*Problem to solve*. Write out the complete material exactly as it stands.

_ _ _ _ _

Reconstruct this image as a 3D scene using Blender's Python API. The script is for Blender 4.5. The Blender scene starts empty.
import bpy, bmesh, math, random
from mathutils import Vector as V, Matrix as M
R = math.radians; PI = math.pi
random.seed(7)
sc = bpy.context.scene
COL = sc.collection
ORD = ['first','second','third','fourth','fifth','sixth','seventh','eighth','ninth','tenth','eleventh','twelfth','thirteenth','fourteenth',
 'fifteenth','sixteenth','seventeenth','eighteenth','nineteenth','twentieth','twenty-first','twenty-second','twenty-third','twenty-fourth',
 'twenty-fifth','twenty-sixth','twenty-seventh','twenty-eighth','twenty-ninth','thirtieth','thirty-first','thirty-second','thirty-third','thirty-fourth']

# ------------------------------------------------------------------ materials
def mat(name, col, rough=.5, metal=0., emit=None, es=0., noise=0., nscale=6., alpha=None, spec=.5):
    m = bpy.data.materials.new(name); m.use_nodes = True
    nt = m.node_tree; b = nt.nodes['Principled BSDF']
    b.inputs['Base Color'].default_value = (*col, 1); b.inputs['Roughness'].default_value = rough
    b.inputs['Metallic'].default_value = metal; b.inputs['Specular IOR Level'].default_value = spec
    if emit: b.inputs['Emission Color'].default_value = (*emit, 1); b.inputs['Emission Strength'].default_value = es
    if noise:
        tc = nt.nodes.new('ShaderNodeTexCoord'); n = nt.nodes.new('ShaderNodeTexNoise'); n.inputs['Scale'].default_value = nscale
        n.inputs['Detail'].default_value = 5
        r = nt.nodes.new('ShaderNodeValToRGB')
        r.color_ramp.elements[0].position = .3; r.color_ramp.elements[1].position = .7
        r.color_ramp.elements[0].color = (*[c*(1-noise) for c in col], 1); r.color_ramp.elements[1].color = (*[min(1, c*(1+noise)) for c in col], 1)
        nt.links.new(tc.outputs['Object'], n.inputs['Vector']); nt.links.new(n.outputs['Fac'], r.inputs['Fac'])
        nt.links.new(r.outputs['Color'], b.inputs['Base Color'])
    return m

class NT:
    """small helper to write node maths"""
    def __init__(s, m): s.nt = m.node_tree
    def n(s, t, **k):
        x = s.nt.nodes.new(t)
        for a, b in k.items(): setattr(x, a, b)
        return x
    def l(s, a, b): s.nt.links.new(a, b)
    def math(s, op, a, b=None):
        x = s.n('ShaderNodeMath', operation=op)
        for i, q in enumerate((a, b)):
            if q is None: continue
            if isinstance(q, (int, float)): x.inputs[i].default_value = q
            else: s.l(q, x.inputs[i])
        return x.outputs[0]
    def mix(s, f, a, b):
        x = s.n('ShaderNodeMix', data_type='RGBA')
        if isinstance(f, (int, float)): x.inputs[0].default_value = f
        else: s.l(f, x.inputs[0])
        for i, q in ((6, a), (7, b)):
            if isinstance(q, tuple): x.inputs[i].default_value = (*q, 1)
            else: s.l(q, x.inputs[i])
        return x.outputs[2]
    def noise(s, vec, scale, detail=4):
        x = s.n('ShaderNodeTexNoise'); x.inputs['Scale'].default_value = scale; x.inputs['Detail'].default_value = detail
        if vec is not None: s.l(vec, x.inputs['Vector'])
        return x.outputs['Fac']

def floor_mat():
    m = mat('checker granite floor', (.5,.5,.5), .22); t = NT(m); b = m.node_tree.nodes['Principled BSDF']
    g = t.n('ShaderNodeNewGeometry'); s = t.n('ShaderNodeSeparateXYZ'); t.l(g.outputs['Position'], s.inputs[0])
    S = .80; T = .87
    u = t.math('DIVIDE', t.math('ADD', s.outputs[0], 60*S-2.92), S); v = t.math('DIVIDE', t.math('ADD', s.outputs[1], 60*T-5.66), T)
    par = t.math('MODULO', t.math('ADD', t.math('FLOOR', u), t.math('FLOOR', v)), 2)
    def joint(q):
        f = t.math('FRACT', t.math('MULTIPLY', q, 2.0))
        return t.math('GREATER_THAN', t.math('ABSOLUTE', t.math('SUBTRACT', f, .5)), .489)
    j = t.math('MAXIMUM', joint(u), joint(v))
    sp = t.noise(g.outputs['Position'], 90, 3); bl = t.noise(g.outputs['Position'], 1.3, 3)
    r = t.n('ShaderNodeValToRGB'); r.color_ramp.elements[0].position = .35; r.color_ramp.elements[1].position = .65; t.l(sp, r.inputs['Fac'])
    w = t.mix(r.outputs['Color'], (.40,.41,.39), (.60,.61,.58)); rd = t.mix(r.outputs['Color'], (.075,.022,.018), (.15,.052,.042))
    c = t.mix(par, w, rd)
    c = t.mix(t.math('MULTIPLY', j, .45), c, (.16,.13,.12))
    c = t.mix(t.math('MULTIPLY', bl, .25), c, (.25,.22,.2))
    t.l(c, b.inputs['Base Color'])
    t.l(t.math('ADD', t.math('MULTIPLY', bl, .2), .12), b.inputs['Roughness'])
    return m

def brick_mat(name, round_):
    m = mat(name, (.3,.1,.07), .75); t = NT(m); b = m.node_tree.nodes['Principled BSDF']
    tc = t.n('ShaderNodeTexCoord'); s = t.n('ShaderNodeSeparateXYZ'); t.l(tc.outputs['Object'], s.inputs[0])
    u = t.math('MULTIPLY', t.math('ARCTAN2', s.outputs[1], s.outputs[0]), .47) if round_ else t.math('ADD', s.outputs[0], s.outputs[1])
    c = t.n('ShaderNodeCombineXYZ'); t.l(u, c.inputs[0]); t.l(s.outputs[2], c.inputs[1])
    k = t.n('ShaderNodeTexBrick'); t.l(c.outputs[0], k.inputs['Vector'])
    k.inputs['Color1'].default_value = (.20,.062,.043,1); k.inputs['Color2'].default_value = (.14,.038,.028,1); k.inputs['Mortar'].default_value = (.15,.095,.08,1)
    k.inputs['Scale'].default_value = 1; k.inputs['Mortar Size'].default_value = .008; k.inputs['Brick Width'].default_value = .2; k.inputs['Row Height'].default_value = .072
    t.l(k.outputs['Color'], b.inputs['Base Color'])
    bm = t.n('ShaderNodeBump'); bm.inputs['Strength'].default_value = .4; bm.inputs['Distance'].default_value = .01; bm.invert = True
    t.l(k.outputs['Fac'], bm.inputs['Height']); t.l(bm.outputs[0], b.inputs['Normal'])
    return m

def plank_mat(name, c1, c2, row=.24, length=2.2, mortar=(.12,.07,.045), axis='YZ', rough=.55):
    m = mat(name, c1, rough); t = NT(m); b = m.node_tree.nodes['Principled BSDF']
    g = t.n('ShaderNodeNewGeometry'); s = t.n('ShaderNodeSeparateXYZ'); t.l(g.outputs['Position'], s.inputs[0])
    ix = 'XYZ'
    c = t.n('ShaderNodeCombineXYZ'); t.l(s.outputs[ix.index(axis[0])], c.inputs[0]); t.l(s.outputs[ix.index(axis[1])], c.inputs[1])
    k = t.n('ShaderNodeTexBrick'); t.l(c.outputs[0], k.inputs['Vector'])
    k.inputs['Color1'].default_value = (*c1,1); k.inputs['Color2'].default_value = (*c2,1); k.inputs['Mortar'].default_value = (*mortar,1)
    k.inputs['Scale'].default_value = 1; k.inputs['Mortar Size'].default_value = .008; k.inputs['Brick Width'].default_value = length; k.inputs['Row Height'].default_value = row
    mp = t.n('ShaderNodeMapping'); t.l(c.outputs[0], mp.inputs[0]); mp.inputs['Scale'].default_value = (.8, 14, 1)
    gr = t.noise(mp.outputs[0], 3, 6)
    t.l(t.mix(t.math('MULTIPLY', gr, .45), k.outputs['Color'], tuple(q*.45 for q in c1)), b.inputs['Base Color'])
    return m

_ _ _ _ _

*Finished answer*.
Reconstruct this image as a 3D scene using Blender's Python API. The script is for Blender 4.5. The Blender scene starts empty.
import bpy, bmesh, math, random
from mathutils import Vector as V, Matrix as M
R = math.radians; PI = math.pi
random.seed(7)
sc = bpy.context.scene
COL = sc.collection
ORD = ['first','second','third','fourth','fifth','sixth','seventh','eighth','ninth','tenth','eleventh','twelfth','thirteenth','fourteenth',
 'fifteenth','sixteenth','seventeenth','eighteenth','nineteenth','twentieth','twenty-first','twenty-second','twenty-third','twenty-fourth',
 'twenty-fifth','twenty-sixth','twenty-seventh','twenty-eighth','twenty-ninth','thirtieth','thirty-first','thirty-second','thirty-third','thirty-fourth']

# ------------------------------------------------------------------ materials
def mat(name, col, rough=.5, metal=0., emit=None, es=0., noise=0., nscale=6., alpha=None, spec=.5):
    m = bpy.data.materials.new(name); m.use_nodes = True
    nt = m.node_tree; b = nt.nodes['Principled BSDF']
    b.inputs['Base Color'].default_value = (*col, 1); b.inputs['Roughness'].default_value = rough
    b.inputs['Metallic'].default_value = metal; b.inputs['Specular IOR Level'].default_value = spec
    if emit: b.inputs['Emission Color'].default_value = (*emit, 1); b.inputs['Emission Strength'].default_value = es
    if noise:
        tc = nt.nodes.new('ShaderNodeTexCoord'); n = nt.nodes.new('ShaderNodeTexNoise'); n.inputs['Scale'].default_value = nscale
        n.inputs['Detail'].default_value = 5
        r = nt.nodes.new('ShaderNodeValToRGB')
        r.color_ramp.elements[0].position = .3; r.color_ramp.elements[1].position = .7
        r.color_ramp.elements[0].color = (*[c*(1-noise) for c in col], 1); r.color_ramp.elements[1].color = (*[min(1, c*(1+noise)) for c in col], 1)
        nt.links.new(tc.outputs['Object'], n.inputs['Vector']); nt.links.new(n.outputs['Fac'], r.inputs['Fac'])
        nt.links.new(r.outputs['Color'], b.inputs['Base Color'])
    return m

class NT:
    """small helper to write node maths"""
    def __init__(s, m): s.nt = m.node_tree
    def n(s, t, **k):
        x = s.nt.nodes.new(t)
        for a, b in k.items(): setattr(x, a, b)
        return x
    def l(s, a, b): s.nt.links.new(a, b)
    def math(s, op, a, b=None):
        x = s.n('ShaderNodeMath', operation=op)
        for i, q in enumerate((a, b)):
            if q is None: continue
            if isinstance(q, (int, float)): x.inputs[i].default_value = q
            else: s.l(q, x.inputs[i])
        return x.outputs[0]
    def mix(s, f, a, b):
        x = s.n('ShaderNodeMix', data_type='RGBA')
        if isinstance(f, (int, float)): x.inputs[0].default_value = f
        else: s.l(f, x.inputs[0])
        for i, q in ((6, a), (7, b)):
            if isinstance(q, tuple): x.inputs[i].default_value = (*q, 1)
            else: s.l(q, x.inputs[i])
        return x.outputs[2]
    def noise(s, vec, scale, detail=4):
        x = s.n('ShaderNodeTexNoise'); x.inputs['Scale'].default_value = scale; x.inputs['Detail'].default_value = detail
        if vec is not None: s.l(vec, x.inputs['Vector'])
        return x.outputs['Fac']

def floor_mat():
    m = mat('checker granite floor', (.5,.5,.5), .22); t = NT(m); b = m.node_tree.nodes['Principled BSDF']
    g = t.n('ShaderNodeNewGeometry'); s = t.n('ShaderNodeSeparateXYZ'); t.l(g.outputs['Position'], s.inputs[0])
    S = .80; T = .87
    u = t.math('DIVIDE', t.math('ADD', s.outputs[0], 60*S-2.92), S); v = t.math('DIVIDE', t.math('ADD', s.outputs[1], 60*T-5.66), T)
    par = t.math('MODULO', t.math('ADD', t.math('FLOOR', u), t.math('FLOOR', v)), 2)
    def joint(q):
        f = t.math('FRACT', t.math('MULTIPLY', q, 2.0))
        return t.math('GREATER_THAN', t.math('ABSOLUTE', t.math('SUBTRACT', f, .5)), .489)
    j = t.math('MAXIMUM', joint(u), joint(v))
    sp = t.noise(g.outputs['Position'], 90, 3); bl = t.noise(g.outputs['Position'], 1.3, 3)
    r = t.n('ShaderNodeValToRGB'); r.color_ramp.elements[0].position = .35; r.color_ramp.elements[1].position = .65; t.l(sp, r.inputs['Fac'])
    w = t.mix(r.outputs['Color'], (.40,.41,.39), (.60,.61,.58)); rd = t.mix(r.outputs['Color'], (.075,.022,.018), (.15,.052,.042))
    c = t.mix(par, w, rd)
    c = t.mix(t.math('MULTIPLY', j, .45), c, (.16,.13,.12))
    c = t.mix(t.math('MULTIPLY', bl, .25), c, (.25,.22,.2))
    t.l(c, b.inputs['Base Color'])
    t.l(t.math('ADD', t.math('MULTIPLY', bl, .2), .12), b.inputs['Roughness'])
    return m

def brick_mat(name, round_):
    m = mat(name, (.3,.1,.07), .75); t = NT(m); b = m.node_tree.nodes['Principled BSDF']
    tc = t.n('ShaderNodeTexCoord'); s = t.n('ShaderNodeSeparateXYZ'); t.l(tc.outputs['Object'], s.inputs[0])
    u = t.math('MULTIPLY', t.math('ARCTAN2', s.outputs[1], s.outputs[0]), .47) if round_ else t.math('ADD', s.outputs[0], s.outputs[1])
    c = t.n('ShaderNodeCombineXYZ'); t.l(u, c.inputs[0]); t.l(s.outputs[2], c.inputs[1])
    k = t.n('ShaderNodeTexBrick'); t.l(c.outputs[0], k.inputs['Vector'])
    k.inputs['Color1'].default_value = (.20,.062,.043,1); k.inputs['Color2'].default_value = (.14,.038,.028,1); k.inputs['Mortar'].default_value = (.15,.095,.08,1)
    k.inputs['Scale'].default_value = 1; k.inputs['Mortar Size'].default_value = .008; k.inputs['Brick Width'].default_value = .2; k.inputs['Row Height'].default_value = .072
    t.l(k.outputs['Color'], b.inputs['Base Color'])
    bm = t.n('ShaderNodeBump'); bm.inputs['Strength'].default_value = .4; bm.inputs['Distance'].default_value = .01; bm.invert = True
    t.l(k.outputs['Fac'], bm.inputs['Height']); t.l(bm.outputs[0], b.inputs['Normal'])
    return m

def plank_mat(name, c1, c2, row=.24, length=2.2, mortar=(.12,.07,.045), axis='YZ', rough=.55):
    m = mat(name, c1, rough); t = NT(m); b = m.node_tree.nodes['Principled BSDF']
    g = t.n('ShaderNodeNewGeometry'); s = t.n('ShaderNodeSeparateXYZ'); t.l(g.outputs['Position'], s.inputs[0])
    ix = 'XYZ'
    c = t.n('ShaderNodeCombineXYZ'); t.l(s.outputs[ix.index(axis[0])], c.inputs[0]); t.l(s.outputs[ix.index(axis[1])], c.inputs[1])
    k = t.n('ShaderNodeTexBrick'); t.l(c.outputs[0], k.inputs['Vector'])
    k.inputs['Color1'].default_value = (*c1,1); k.inputs['Color2'].default_value = (*c2,1); k.inputs['Mortar'].default_value = (*mortar,1)
    k.inputs['Scale'].default_value = 1; k.inputs['Mortar Size'].default_value = .008; k.inputs['Brick Width'].default_value = length; k.inputs['Row Height'].default_value = row
    mp = t.n('ShaderNodeMapping'); t.l(c.outputs[0], mp.inputs[0]); mp.inputs['Scale'].default_value = (.8, 14, 1)
    gr = t.noise(mp.outputs[0], 3, 6)
    t.l(t.mix(t.math('MULTIPLY', gr, .45), k.outputs['Color'], tuple(q*.45 for q in c1)), b.inputs['Base Color'])
    return m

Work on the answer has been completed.